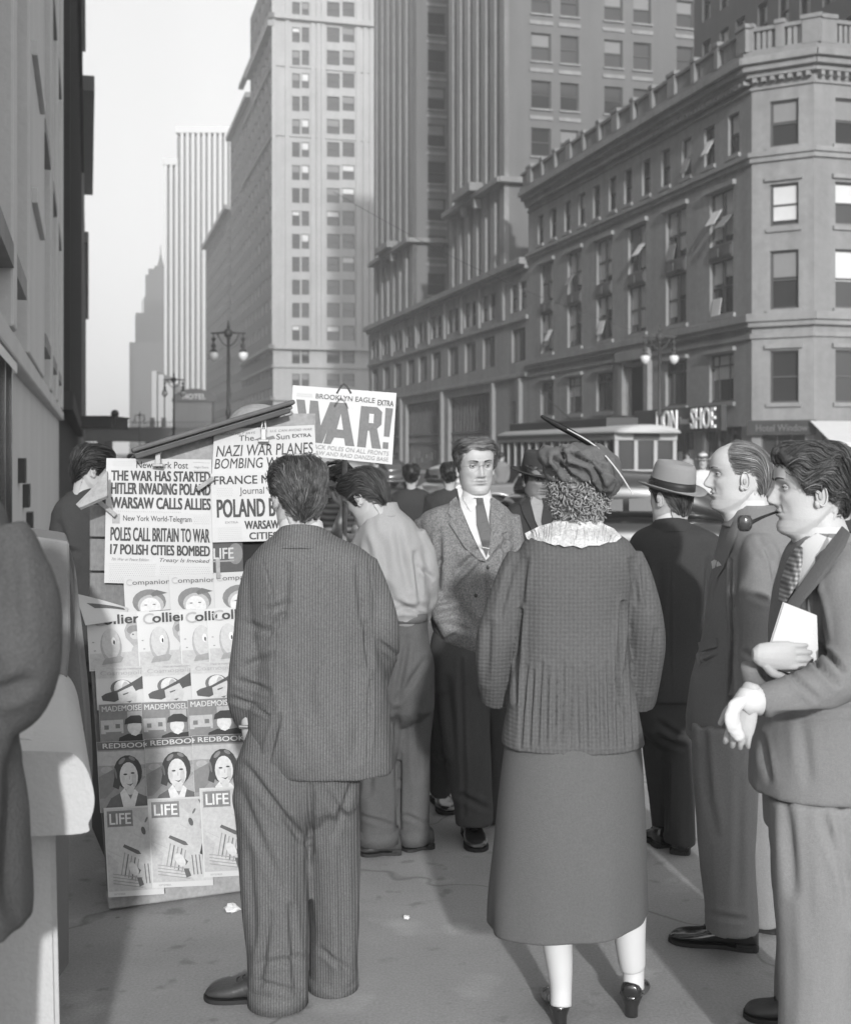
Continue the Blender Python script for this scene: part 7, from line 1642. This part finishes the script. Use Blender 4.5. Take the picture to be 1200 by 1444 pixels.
# ------------------------------------------------------------------ cars
M_chrome = mat('chrome', .7, .12, metal=1.0, var=.03); M_tyre = mat('tyre_rubber', .025, .85); M_head = mat('headlight_glass', .75, .15, spec=.7)
M_cglass = mat('car_glass', .04, .08, .2, 1, spec=.8)
def car(loc, rz, label, paint, length=4.9, width=1.8, height=1.6, group='cars on the avenue'):
    """1930s sedan; local +y is forward, origin on the road under the middle of the tail"""
    root = empty('parked_car', loc, label, 'car', group, rz); m = paint; k = height / 1.65
    def sec(bm, rows, e=3.0, n=28):
        rr = []
        for y, z0, z1, hw, e_ in catmull([r + ((e,) if len(r) == 4 else ()) for r in rows], 5):
            c = (z0 + z1) / 2; h_ = (z1 - z0) / 2; rr.append([Vector((hw * math.copysign(abs(math.cos(q)) ** (2 / e_), math.cos(q)), y, (c + h_ * math.copysign(abs(math.sin(q)) ** (2 / e_), math.sin(q))) * k)) for q in [2 * math.pi * j / n for j in range(n)]])
        rings(bm, rr)
    L = length
    bm = BM(); sec(bm, [(.12, .5, .75, .35), (.3, .38, .95, .62), (.8, .34, 1.05, .74), (1.6, .32, 1.08, .78), (2.6, .32, 1.08, .78), (3.1, .34, 1.08, .7), (3.7, .36, 1.04, .5), (4.4, .4, .98, .33), (4.62, .45, .9, .24)]); obj('body', bm, m, root, True, rel=False)
    bm = BM(); sec(bm, [(.42, .9, 1.1, .4), (.75, .92, 1.38, .56), (1.2, .95, 1.58, .62), (1.8, .95, 1.65, .64), (2.4, .95, 1.63, .64), (2.85, .95, 1.5, .62), (3.15, .95, 1.12, .58)], 2.8); cab = obj('roof', bm, m, root, True, rel=False)
    # glazing: side and end windows as slightly proud panes
    def pane(name, pts, mm=M_cglass):
        bm = BM(); c = sum((Vector(p) for p in pts), Vector()) / len(pts); nn = (Vector(pts[1]) - Vector(pts[0])).cross(Vector(pts[2]) - Vector(pts[0])).normalized()
        a = [Vector((p[0], p[1], p[2] * k)) + nn * .01 for p in pts]; b_ = [p - nn * .03 for p in a]; rings(bm, [b_, a]); return obj(name, bm, mm, root, rel=False)
    for sx in (-1, 1):
        for (y0, y1, y2, y3) in ((1.0, 1.78, 1.78, 1.12), (1.86, 2.62, 2.5, 1.86)):
            pts = [(sx * .655, y0, 1.12), (sx * .655, y1, 1.12), (sx * .6, y2, 1.45), (sx * .6, y3, 1.45)]; pane('side_window', pts if sx > 0 else pts[::-1])
        pts = [(sx * .02, 3.02, 1.13), (sx * .02, 2.72, 1.5), (sx * .5, 2.66, 1.48), (sx * .56, 2.96, 1.13)]; pane('windscreen', pts if sx < 0 else pts[::-1])
        pts = [(sx * .03, .56, 1.17), (sx * .3, .58, 1.17), (sx * .27, .78, 1.38), (sx * .03, .76, 1.38)]; pane('rear_window', pts if sx < 0 else pts[::-1])
    for sx in (-1, 1):
        for yc, a0, a1, tail in ((.95, -.15, math.pi, 0), (3.75, -.1, math.pi * .98, 1)):
            bm = BM(); rr = []
            for q in np.linspace(-.25, math.pi + (.1 if tail else .25), 14):
                w_ = .17 if .3 < q < 2.6 else .12; cy = yc - math.cos(q) * .52 * (1.35 if (q < 1.57 and tail) else 1.0); cz = .34 + math.sin(q) * .46
                rr.append([Vector((sx * (.72 + w_ * math.cos(p)), cy - .04 * math.sin(p) * math.cos(q), (cz + .07 * math.sin(p)) * k)) for p in np.linspace(0, 2 * math.pi, 12, endpoint=False)])
            rings(bm, rr); obj('fender', bm, m, root, True, rel=False)
            bm = BM(); tube(bm, [(sx * .64, yc, .35, .34, .34), (sx * .84, yc, .35, .34, .34)], 24, 1, up=(0, 0, 1)); w = obj('wheel', bm, M_tyre, root, True, rel=False)
            bm = BM(); tube(bm, [(sx * .84, yc, .35, .2, .2), (sx * .855, yc, .35, .17, .17), (sx * .87, yc, .35, .08, .08)], 20, 1, up=(0, 0, 1)); obj('hub_cap', bm, M_chrome, w, True, rel=False)
        bm = BM(); tube(bm, [(sx * .52, 4.05, .86 * k, .05), (sx * .52, 4.25, .87 * k, .11), (sx * .52, 4.42, .87 * k, .12)], 16, 3); hl = obj('headlight', bm, m, root, True, rel=False)
        bm = BM(); ellipsoid(bm, (sx * .52, 4.44, .87 * k), (.11, .04, .11)); obj('lens', bm, M_head, hl, True, rel=False)
        bm = BM(); box(bm, (sx * .78, 2.3, .34 * k), (.2, 1.9, .04), bev=.01); obj('running_board', bm, M_tyre, root, rel=False)
    bm = BM(); sec(bm, [(4.55, .46, .96, .22), (4.66, .46, .94, .2), (4.72, .5, .88, .12)], 2.4); obj('grille', bm, M_chrome, root, True, rel=False)
    for y in (4.85, .0): bm = BM(); tube(bm, [(-.82, y - (.08 if y > 1 else -.08), .46 * k, .035, .05), (0, y, .46 * k, .035, .055), (.82, y - (.08 if y > 1 else -.08), .46 * k, .035, .05)], 10, 5); obj('bumper', bm, M_chrome, root, True, rel=False)
    bm = BM(); box(bm, (0, -.02, .62 * k), (.32, .02, .15)); obj('number_plate', bm, M_shop, root, rel=False)
    return root
def cpaint(n, v): return mat(n, v, .3, .06, 1.5, spec=.6, coat=.8)
def on_road(px, Y): p = P(px, HY, Y); p.z = -.15; return p
car(on_road(1075, 16.5), AN + R(68), 'large black sedan crossing behind the man in the light hat', cpaint('black_car_paint', .02), height=1.62)
car(on_road(505, 41), AN, 'pale sedan behind the WAR placard, tail towards us', cpaint('cream_car_paint', .45), height=1.52)
car(on_road(614, 41) , AN + math.pi, 'pale sedan with bright headlights facing us, behind the tweed jacket man', cpaint('silver_car_paint', .35), height=1.5)
car(on_road(735, 30), AN + math.pi + .1, 'dark sedan with rounded fender between the tweed jacket and the dark hat', cpaint('dark_car_paint', .04), height=1.5)
car(on_road(888, 34), AN + R(75), 'pale roofed saloon crossing in front of the tram', cpaint('grey_car_paint', .22), height=1.58)
car(on_road(560, 62), AN, 'dark saloon farther off between the two pale sedans', cpaint('dark_car_paint', .04), height=1.55)
car(on_road(685, 52), AN, 'mid grey saloon with its tail to us beside the tram', cpaint('grey_car_paint', .22), height=1.55)
car(on_road(160, 70), AN, 'dark sedan far down the avenue by the left lamp', cpaint('dark_car_paint', .04))
# ------------------------------------------------------------------ haze
bm = BM(); box(bm, (20, 400, 57), (900, 860, 122)); hz = obj('haze', bm, None); hm, hn, hb = new_mat('haze_air'); hn.nodes.remove(hb)
pv = hn.nodes.new('ShaderNodeVolumePrincipled'); pv.inputs['Density'].default_value = 0.0010; pv.inputs['Color'].default_value = (.95, .95, .95, 1)
hn.links.new(pv.outputs[0], hn.nodes['Material Output'].inputs['Volume']); hz.data.materials.clear(); hz.data.materials.append(hm); tag(hz, kind='stuff')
..............................
Exercise objective. Except for the pictures, copy the material above exactly.

Full solution.
Continue the Blender Python script for this scene: part 7, from line 1642. This part finishes the script. Use Blender 4.5. Take the picture to be 1200 by 1444 pixels.
# ------------------------------------------------------------------ cars
M_chrome = mat('chrome', .7, .12, metal=1.0, var=.03); M_tyre = mat('tyre_rubber', .025, .85); M_head = mat('headlight_glass', .75, .15, spec=.7)
M_cglass = mat('car_glass', .04, .08, .2, 1, spec=.8)
def car(loc, rz, label, paint, length=4.9, width=1.8, height=1.6, group='cars on the avenue'):
    """1930s sedan; local +y is forward, origin on the road under the middle of the tail"""
    root = empty('parked_car', loc, label, 'car', group, rz); m = paint; k = height / 1.65
    def sec(bm, rows, e=3.0, n=28):
        rr = []
        for y, z0, z1, hw, e_ in catmull([r + ((e,) if len(r) == 4 else ()) for r in rows], 5):
            c = (z0 + z1) / 2; h_ = (z1 - z0) / 2; rr.append([Vector((hw * math.copysign(abs(math.cos(q)) ** (2 / e_), math.cos(q)), y, (c + h_ * math.copysign(abs(math.sin(q)) ** (2 / e_), math.sin(q))) * k)) for q in [2 * math.pi * j / n for j in range(n)]])
        rings(bm, rr)
    L = length
    bm = BM(); sec(bm, [(.12, .5, .75, .35), (.3, .38, .95, .62), (.8, .34, 1.05, .74), (1.6, .32, 1.08, .78), (2.6, .32, 1.08, .78), (3.1, .34, 1.08, .7), (3.7, .36, 1.04, .5), (4.4, .4, .98, .33), (4.62, .45, .9, .24)]); obj('body', bm, m, root, True, rel=False)
    bm = BM(); sec(bm, [(.42, .9, 1.1, .4), (.75, .92, 1.38, .56), (1.2, .95, 1.58, .62), (1.8, .95, 1.65, .64), (2.4, .95, 1.63, .64), (2.85, .95, 1.5, .62), (3.15, .95, 1.12, .58)], 2.8); cab = obj('roof', bm, m, root, True, rel=False)
    # glazing: side and end windows as slightly proud panes
    def pane(name, pts, mm=M_cglass):
        bm = BM(); c = sum((Vector(p) for p in pts), Vector()) / len(pts); nn = (Vector(pts[1]) - Vector(pts[0])).cross(Vector(pts[2]) - Vector(pts[0])).normalized()
        a = [Vector((p[0], p[1], p[2] * k)) + nn * .01 for p in pts]; b_ = [p - nn * .03 for p in a]; rings(bm, [b_, a]); return obj(name, bm, mm, root, rel=False)
    for sx in (-1, 1):
        for (y0, y1, y2, y3) in ((1.0, 1.78, 1.78, 1.12), (1.86, 2.62, 2.5, 1.86)):
            pts = [(sx * .655, y0, 1.12), (sx * .655, y1, 1.12), (sx * .6, y2, 1.45), (sx * .6, y3, 1.45)]; pane('side_window', pts if sx > 0 else pts[::-1])
        pts = [(sx * .02, 3.02, 1.13), (sx * .02, 2.72, 1.5), (sx * .5, 2.66, 1.48), (sx * .56, 2.96, 1.13)]; pane('windscreen', pts if sx < 0 else pts[::-1])
        pts = [(sx * .03, .56, 1.17), (sx * .3, .58, 1.17), (sx * .27, .78, 1.38), (sx * .03, .76, 1.38)]; pane('rear_window', pts if sx < 0 else pts[::-1])
    for sx in (-1, 1):
        for yc, a0, a1, tail in ((.95, -.15, math.pi, 0), (3.75, -.1, math.pi * .98, 1)):
            bm = BM(); rr = []
            for q in np.linspace(-.25, math.pi + (.1 if tail else .25), 14):
                w_ = .17 if .3 < q < 2.6 else .12; cy = yc - math.cos(q) * .52 * (1.35 if (q < 1.57 and tail) else 1.0); cz = .34 + math.sin(q) * .46
                rr.append([Vector((sx * (.72 + w_ * math.cos(p)), cy - .04 * math.sin(p) * math.cos(q), (cz + .07 * math.sin(p)) * k)) for p in np.linspace(0, 2 * math.pi, 12, endpoint=False)])
            rings(bm, rr); obj('fender', bm, m, root, True, rel=False)
            bm = BM(); tube(bm, [(sx * .64, yc, .35, .34, .34), (sx * .84, yc, .35, .34, .34)], 24, 1, up=(0, 0, 1)); w = obj('wheel', bm, M_tyre, root, True, rel=False)
            bm = BM(); tube(bm, [(sx * .84, yc, .35, .2, .2), (sx * .855, yc, .35, .17, .17), (sx * .87, yc, .35, .08, .08)], 20, 1, up=(0, 0, 1)); obj('hub_cap', bm, M_chrome, w, True, rel=False)
        bm = BM(); tube(bm, [(sx * .52, 4.05, .86 * k, .05), (sx * .52, 4.25, .87 * k, .11), (sx * .52, 4.42, .87 * k, .12)], 16, 3); hl = obj('headlight', bm, m, root, True, rel=False)
        bm = BM(); ellipsoid(bm, (sx * .52, 4.44, .87 * k), (.11, .04, .11)); obj('lens', bm, M_head, hl, True, rel=False)
        bm = BM(); box(bm, (sx * .78, 2.3, .34 * k), (.2, 1.9, .04), bev=.01); obj('running_board', bm, M_tyre, root, rel=False)
    bm = BM(); sec(bm, [(4.55, .46, .96, .22), (4.66, .46, .94, .2), (4.72, .5, .88, .12)], 2.4); obj('grille', bm, M_chrome, root, True, rel=False)
    for y in (4.85, .0): bm = BM(); tube(bm, [(-.82, y - (.08 if y > 1 else -.08), .46 * k, .035, .05), (0, y, .46 * k, .035, .055), (.82, y - (.08 if y > 1 else -.08), .46 * k, .035, .05)], 10, 5); obj('bumper', bm, M_chrome, root, True, rel=False)
    bm = BM(); box(bm, (0, -.02, .62 * k), (.32, .02, .15)); obj('number_plate', bm, M_shop, root, rel=False)
    return root
def cpaint(n, v): return mat(n, v, .3, .06, 1.5, spec=.6, coat=.8)
def on_road(px, Y): p = P(px, HY, Y); p.z = -.15; return p
car(on_road(1075, 16.5), AN + R(68), 'large black sedan crossing behind the man in the light hat', cpaint('black_car_paint', .02), height=1.62)
car(on_road(505, 41), AN, 'pale sedan behind the WAR placard, tail towards us', cpaint('cream_car_paint', .45), height=1.52)
car(on_road(614, 41) , AN + math.pi, 'pale sedan with bright headlights facing us, behind the tweed jacket man', cpaint('silver_car_paint', .35), height=1.5)
car(on_road(735, 30), AN + math.pi + .1, 'dark sedan with rounded fender between the tweed jacket and the dark hat', cpaint('dark_car_paint', .04), height=1.5)
car(on_road(888, 34), AN + R(75), 'pale roofed saloon crossing in front of the tram', cpaint('grey_car_paint', .22), height=1.58)
car(on_road(560, 62), AN, 'dark saloon farther off between the two pale sedans', cpaint('dark_car_paint', .04), height=1.55)
car(on_road(685, 52), AN, 'mid grey saloon with its tail to us beside the tram', cpaint('grey_car_paint', .22), height=1.55)
car(on_road(160, 70), AN, 'dark sedan far down the avenue by the left lamp', cpaint('dark_car_paint', .04))
# ------------------------------------------------------------------ haze
bm = BM(); box(bm, (20, 400, 57), (900, 860, 122)); hz = obj('haze', bm, None); hm, hn, hb = new_mat('haze_air'); hn.nodes.remove(hb)
pv = hn.nodes.new('ShaderNodeVolumePrincipled'); pv.inputs['Density'].default_value = 0.0010; pv.inputs['Color'].default_value = (.95, .95, .95, 1)
hn.links.new(pv.outputs[0], hn.nodes['Material Output'].inputs['Volume']); hz.data.materials.clear(); hz.data.materials.append(hm); tag(hz, kind='stuff')